Ni entonces, decía, ocurrió. Algo, esa estridente asimetría ibérica entre los efectos políticos de un cataclismo económico no sólo común, sino que incluso resultó ser mucho más intenso allí, que debería darnos pistas sobre la razón última del enorme éxito inicial de Podemos. Porque no es casualidad que ahora mismo, trece años después del inicio de la crisis del euro en 2008, el paro en Portugal ande por el 6,4%, mientras que aquí aún roza el 15%. Podemos triunfó porque las élites políticas españolas, tanto las que se agrupan en el PP como sus pares del PSOE, quisieron con su miopía ecuménica que triunfase. Algo que no ocurrió en Portugal. Aquí, el establishment político optó por afrontar la crisis como un conflicto abierto entre generaciones. Y se la hizo pagar íntegra a los jóvenes. En Portugal, la elección fue repartir las cargas y el dolor de modo ecuánime entre la totalidad de los grupos sociales. 

Allí optaron por bajar el sueldo a todo el mundo para tratar de capear el temporal. Aquí, al contrario, se les mantuvo a los asalariados más mayores, los indefinidos, y, a cambio, se puso en la calle a todos los jóvenes de las plantillas, que eran los que habían firmado los contratos  temporales. En España se envió al paro a 16 empleados temporales por cada indefinido despedido, los amparados por los sindicatos y blindados por los convenios colectivos. Por eso, Podemos cuajó en España, no en Portugal. Nosotros los mandamos a la calle, y ellos nos mandaron a Podemos al Parlamento. Con aquellos cinco millones de votos a las espaldas y el país aún en la uci, un líder inteligente había emprendido un muy urgente aggiornamento ideológico similar al que impulsó a Felipe González a desprenderse de aquel marxismo nominal y apelmazado que todavía figuraba en los añejos estatutos del PSOE de 1979, perentoria limpieza de cutis que igual impulsó a Aznar a cepillar cuanto antes los últimos restos de caspa franquista heredados de la difunta Alianza Popular de Fraga. 

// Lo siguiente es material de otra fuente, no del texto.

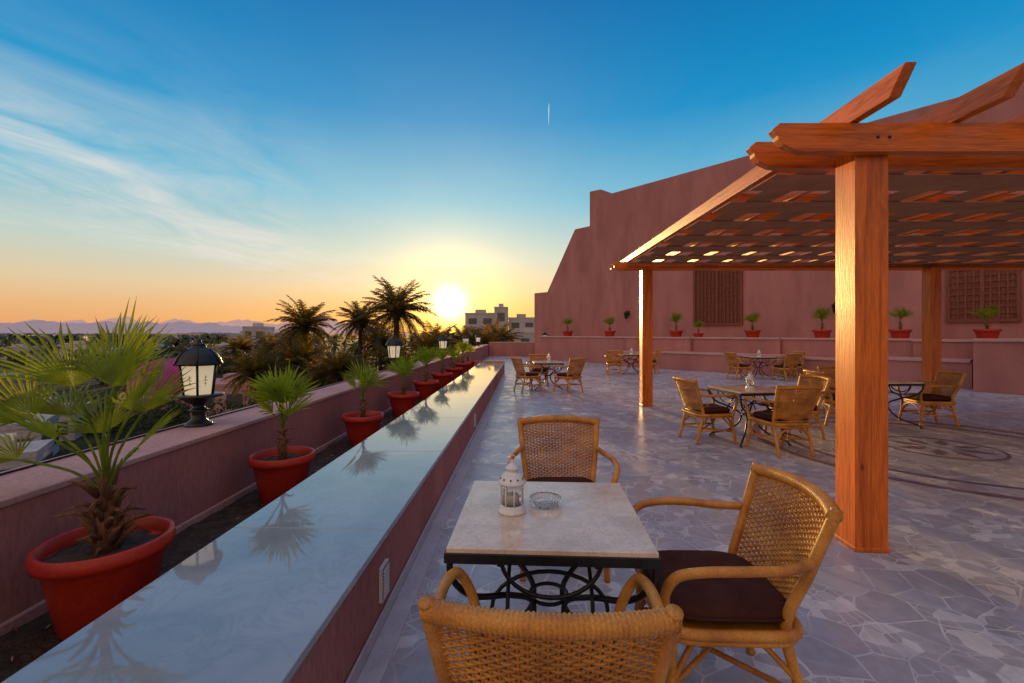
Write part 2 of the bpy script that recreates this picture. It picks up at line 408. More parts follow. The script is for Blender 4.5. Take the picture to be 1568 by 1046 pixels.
# ------------------------------------------------------------------ parapet lanterns
def lantern_mesh():
    mb=MB()
    mb.lathe([(.105,0),(.105,.012),(.085,.03),(.06,.05),(.045,.085),(.05,.11),(.075,.13),(.055,.14),(.04,.155),(.045,.175),(.09,.20),(.12,.225),(.16,.24),(.185,.243),(.185,.256),(.15,.262)],IRON,28)
    n=6
    mb.lathe([(.108,.262),(.135,.50)],PANE,n,smooth=False)
    for k in range(n):
        a=2*math.pi*k/n; c,s=math.cos(a),math.sin(a)
        mb.tube([(c*.111,s*.111,.258),(c*.139,s*.139,.502)],.009,IRON,6)
        a2=a+math.pi/n; c2,s2=math.cos(a2),math.sin(a2); r=math.cos(math.pi/n)
        for (h,w_) in ((.35,.012),(.375,.018),(.40,.010)):
            rr=(.108+(.135-.108)*(h-.262)/.238)*r+.001
            t=Vector((-s2,c2,0)); b=Vector((c2*rr,s2*rr,h))
            mb.tube([b-t*w_,b+Vector((0,0,.010)),b+t*w_],.0018,IRON,5)
        mb.tube([(c2*(.112*r+.003),s2*(.112*r+.003),.33),(c2*(.124*r+.002),s2*(.124*r+.002),.42)],.0018,IRON,5)
    mb.lathe([(.14,.498),(.172,.502),(.176,.515),(.165,.53),(.155,.56),(.128,.60),(.09,.632),(.055,.648),(.05,.665),(.056,.672),(.03,.68),(.018,.69),(.024,.70),(.018,.712),(.004,.722)],IRON,28)
    for k in range(6):
        a=2*math.pi*k/6; mb.tube([(math.cos(a)*q,math.sin(a)*q,z) for q,z in ((.176,.515),(.158,.56),(.13,.602),(.09,.634))],.007,IRON,5)
    return mb.mesh('garden_lantern')
LM=lantern_mesh()
for yy in (3.72,9.4,15.1,21.0,26.6): place(LM,'garden_lantern',L(-2.70,yy,.785),.0)
place(LM,'garden_lantern',(2.05,28.6,.9),0)

# ------------------------------------------------------------------ chairs
def sup(a,e): return math.copysign(abs(a)**e,a)
def chair_mesh():
    mb=MB(); rt=.019
    def back(u,v,off=0):
        x=u*(.235+.045*v); y=-.255-.15*v+.06*u*u+off; z=.43+.445*v+.014*(1-u*u)*v
        return Vector((x,y,z))
    for s in (-1,1):
        mb.tube(spline([(s*.235,-.29,0),(s*.235,-.245,.2),back(s*1.0,0),back(s*1.03,.5),back(s*1.04,1.0),back(s*1.04,1.055)],8),rt*1.1,RATTAN,10)
        mb.tube(spline([(s*.265,.275,0),(s*.25,.245,.22),(s*.25,.235,.42)],6),rt,RATTAN,10)
        A=[back(s*1.06,.60)+Vector((0,.01,0)),(s*.318,-.16,.685),(s*.345,0,.69),(s*.345,.15,.685),(s*.325,.245,.655),(s*.285,.275,.57),(s*.255,.262,.47),(s*.25,.245,.38)]
        mb.tube(spline(A,8),rt,RATTAN,10)
        mb.tube(spline([(s*.24,-.24,.22),(s*.2,-.12,.34),(s*.14,-.03,.39)],5),.012,RATTAN,8)
        mb.tube(spline([(s*.25,.245,.2),(s*.2,.14,.34),(s*.14,.05,.39)],5),.012,RATTAN,8)
        mb.tube([(s*.237,-.25,.19),(s*.252,.24,.19)],.013,RATTAN,8)
        mb.tube(spline([(s*.25,.245,.18),(s*.16,.25,.31),(0,.25,.36)],5),.012,RATTAN,8)
        mb.tube(spline([(s*.237,-.25,.18),(s*.16,-.25,.31),(0,-.25,.36)],5),.012,RATTAN,8)
        mb.tube([(s*.262,.27,.088),(s*.26,.265,.112)],rt*1.25,RATTAN,8)
        mb.tube([(s*.25,.237,.38),(s*.26,.236,.42)],rt*1.25,RATTAN,8)
    mb.tube([(-.24,-.25,.17),(.255,.245,.17)],.012,RATTAN,8); mb.tube([(.24,-.25,.195),(-.255,.245,.195)],.012,RATTAN,8)
    fr=[]
    for k in range(40):
        q=2*math.pi*k/40; fr.append((.262*sup(math.cos(q),.35),.262*sup(math.sin(q),.35)-.005,.405))
    mb.tube(fr,.022,RATTAN,10,closed=True)
    fr=[(x*.98,y*.98,.372) for x,y,z in fr]; mb.tube(fr,.013,RATTAN,8,closed=True)
    mb.b2((-.25,-.25,.39),(.25,.25,.405),RATTAN)
    N=150; pts=[];rs=[]
    for i in range(N+1):
        u=-1.06+2.12*i/N; pts.append(back(u,1.0,-.0)); rs.append(.0265+.0026*math.sin(i*2.1))
    mb.tube(pts,rs,RATTAN,12)
    mb.tube([back(-1.02+2.04*i/30,.02) for i in range(31)],.014,RATTAN,8)
    cols=23
    for j in range(cols):
        u=-.97+1.94*j/(cols-1)
        mb.tube([back(u,v/14) for v in range(15)],.0042,RATTAN,5,cap=False)
    rows=38
    for i in range(rows):
        v=.035+.925*i/(rows-1); pts=[]
        for k in range(2*(cols-1)+1):
            u=-.99+1.98*k/(2*(cols-1))
            ph=(k/2.0)*math.pi+(i%2)*math.pi
            w=back(u,v); w.y+=.0058*math.cos(ph); w.z+=.0012*math.sin(k*1.7+i*2.3); pts.append(w)
        mb.tube(pts,.0047,RATTAN,4,cap=False)
    vs=[];fs=[];nu,nv=44,14
    for j in range(nv+1):
        ph=-math.pi/2+math.pi*j/nv
        for i in range(nu):
            q=2*math.pi*i/nu
            cx=sup(math.cos(ph),.45); x=.255*cx*sup(math.cos(q),.42); yy=.255*cx*sup(math.sin(q),.42)
            z=.462+.045*sup(math.sin(ph),.75)*(1+.10*math.cos(3*q))
            if ph>0: z-=.012*math.exp(-(x*x+yy*yy)/.012)
            vs.append((x,yy,z))
    for j in range(nv):
        for i in range(nu): fs.append((j*nu+i,j*nu+(i+1)%nu,(j+1)*nu+(i+1)%nu,(j+1)*nu+i))
    mb.add(vs,fs,CUSH,True)
    mb.tube([(.259*sup(math.cos(2*math.pi*k/44),.42),.259*sup(math.sin(2*math.pi*k/44),.42),.462) for k in range(44)],.005,CUSH,6,closed=True)
    return mb.mesh('cane_armchair')
CH=chair_mesh()
def chair(x,y,face): # face: heading of chair front, degrees CCW from +Y
    place(CH,'cane_armchair',(x,y,0),R(face))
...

Pero Pablo Iglesias, como bien pronto se comprobó, solo era un agitador eficaz, amén de tertuliano ducho en las marrullerías y grescas propias de ese género teatral menor. Eso y solo eso. Así, bien al contrario de intentar atraerse a los dos millones de votos socialistas que le hubieran abierto de par en par las puertas de la Moncloa, a Iglesias no se le ocurrió nada mejor que entregarse a un intenso, apasionado idilio público con los secesionistas catalanes. Cortejo permanente que Podemos complementaria con un constante agitar de banderas marginales o estrafalarias, cuando no marginales y estrafalarias a un tiempo, desde su sillón en el Consejo de Ministros, así la defensa militante de la variante queer del feminismo postfeminista. La momia de Lenin todavía se tiene que estar retorciendo en la cripta del Kremlin. 

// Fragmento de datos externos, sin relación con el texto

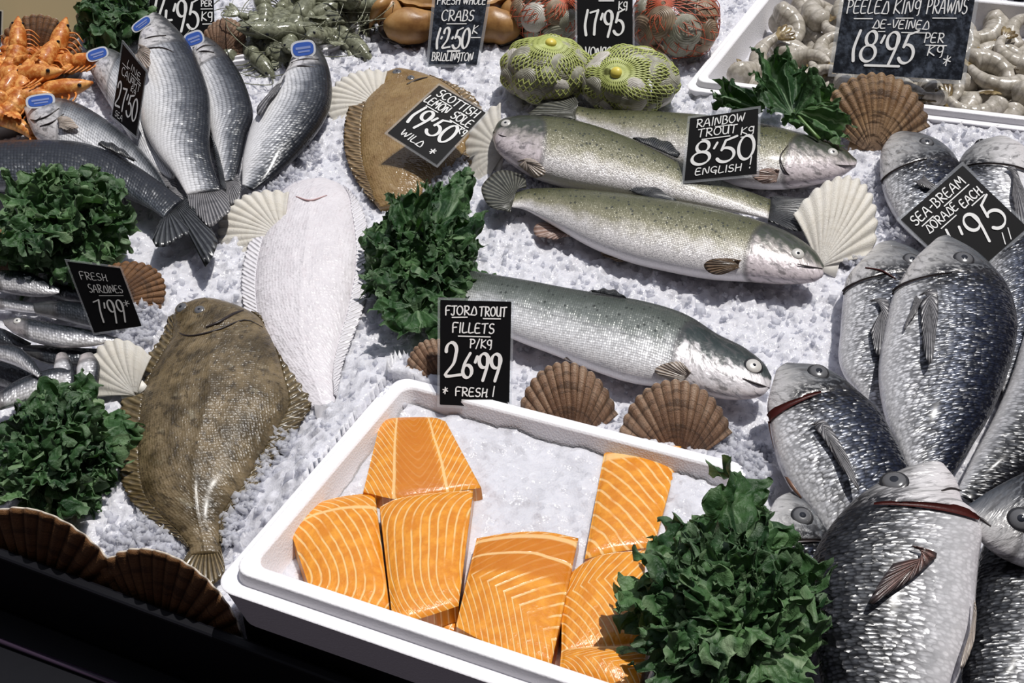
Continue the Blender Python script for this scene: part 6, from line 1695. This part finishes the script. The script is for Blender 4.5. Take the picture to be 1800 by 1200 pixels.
# ================================================================== PRAWNS
def scatter(kind, name, label, group, spots, scale, protos=3, seed=1, nrm=None):
    """spots: world points; each prawn is its own object, copied from a few built ones"""
    rs = np.random.RandomState(seed); P = [prawn_proto(kind, name, seed + i) for i in range(protos)]
    for i, p in enumerate(spots):
        rot = (R(rs.uniform(-28, 28)), R(rs.uniform(-28, 28)), rs.rand() * 6.283)
        sc = scale * rs.uniform(0.85, 1.15)
        if i < protos:
            r = P[i]; r.location = [float(v) for v in p]; r.rotation_euler = rot; r.scale = (sc,) * 3
            r['label'] = label; r['group'] = group; r['category'] = 'prawn'
        else:
            dup(P[i % protos], label, p, rot, sc, group)
rs = np.random.RandomState(77)
sp = []
for layer, (na, nb_) in enumerate(((10, 6), (8, 5))):
    for i in range(na):
        for j in range(nb_):
            a = 0.055 + (W2 - 0.11) * (i + 0.5 + 0.5 * (rs.rand() - .5)) / na; b = 0.055 + (D2 - 0.11) * (j + 0.5 + 0.5 * (rs.rand() - .5)) / nb_
            sp.append(B2 + e2 * a + f2 * b + n2 * (-0.046 + 0.021 * layer + 0.006 * rs.rand()))
scatter('peeled', 'peeled_prawn', 'pale peeled prawn with brown tail in the white box at the back', 'peeled prawns in the white box', sp, 1.45, 4, 200)

# white tray of raw prawns
FLp, FRp, BRp = at(352, 116, 0.008), at(592, 84, 0.014), at(705, -20, 0.014)
ex3 = unit(FRp - FLp); ey3 = unit(BRp - FRp)
foam_box('foam_tray', 'white tray of raw prawns behind the sea bass', FLp, ex3, ey3, np.array([0, 0, 1.]), np.linalg.norm(FRp - FLp), np.linalg.norm(BRp - FRp), 0.035, 0.012, 0.006, 0.010, 0.005, rad=0.012)
sp = []
for i in range(9):
    for j in range(4):
        a = 0.12 + 0.80 * (i + rs.rand()) / 9; b = 0.14 + 0.80 * (j + rs.rand()) / 4
        sp.append(FLp + (FRp - FLp) * a + (BRp - FRp) * b + [0, 0, -0.008 + 0.016 * rs.rand()])
scatter('raw', 'raw_prawn', 'grey-green raw prawn with shell on, in the heap at the back', 'raw prawns in the back tray', sp, 1.35, 4, 300)

# steel tray of cooked prawns
FLc, FRc, BRc = at(-150, 250, 0.03), at(40, 214, 0.03), at(153, 99, 0.03)
ex4 = unit(FRc - FLc); ey4 = unit(BRc - FRc)
foam_box('steel_tray', 'shallow metal tray of orange cooked prawns at the left edge', FLc, ex4, ey4, np.array([0, 0, 1.]), np.linalg.norm(FRc - FLc), np.linalg.norm(BRc - FRc), 0.03, 0.022, 0.002, 0.003, 0.001, STEEL, 0.01)
sp = [at(x, y, z) for x, y, z in ((20, 108, .03), (55, 105, .025), (98, 122, .022), (128, 126, .022), (8, 150, .03), (42, 152, .028), (18, 182, .036), (-20, 140, .03), (-30, 175, .03), (2, 205, .034), (70, 130, .02), (-40, 110, .03), (28, 130, .036), (-20, 205, .03), (5, 222, .03), (36, 176, .028), (60, 145, .03), (-5, 165, .04), (10, 125, .04))]
scatter('cooked', 'cooked_prawn', 'orange cooked prawn in the metal tray at the left edge', 'cooked prawns in the metal tray', sp, 1.35, 4, 400)

# things behind
pa, pb = at(-60, 74, 0), at(168, 74, 0)
ex5 = unit(pb - pa); ey5 = np.array([-ex5[1], ex5[0], 0])
block('bin', pa, ex5, ey5, unit([0, 0.75, 0.66]), 0, np.linalg.norm(pb - pa), 0, 0.3, 0, 0.14, TANM, 'tan bin at the back left behind the large dark shell', 'bin')
block('crate', B2, e2, unit(np.cross(n2, e2)), n2, 0.15, 1.0, D2 + 0.045, D2 + 0.4, -0.06, 0.01, BLACK, 'black crate behind the white prawn box in the top right corner', 'crate')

Y ahora, Yolanda Díaz, la legataria de los restos del naufragio electoral, tampoco apunta indicios de estar dispuesta a corregir otro de los sesgos contradictorios que atenazan el potencial de crecimiento de ese espacio que se sitúa a la izquierda del PSOE. Porque, al igual que los teóricos e intelectuales universitarios fundadores de Podemos, tampoco Díaz, mujer que nació a la política en sus antípodas, en ese mundo siempre pragmático y con los pies en la tierra del sindicalismo obrero, se atreve a afrontar la contradicción de fondo que atraviesa su proyecto político todo. Porque no se puede ser la referencia política que represente al nuevo precariado juvenil, el partido de los  excluidos del contrato social, de los salarios decentes y de una mínima estabilidad garantizada en el empleo, y, de modo simultáneo, postularse como la fuerza que combate todas las barreras a la inmigración extracomunitaria. 

Esa contradicción insalvable, más pronto o más tarde, le va a estallar en las manos a Díaz, igual que le ha estallado ya a Colau en Barcelona, quien va a perder la alcaldía de la segunda ciudad de España justo por eso, por su activa complacencia con la inmigración ilegal y sus múltiples estragos en la vida urbana. O lo que todavía queda de Podemos entiende que quien más bajó los salarios no fue la reforma laboral, sino una inmigración masiva y poco cualificada, o volverá a aquella testimonial nada que en tiempos respondía por Izquierda Unida.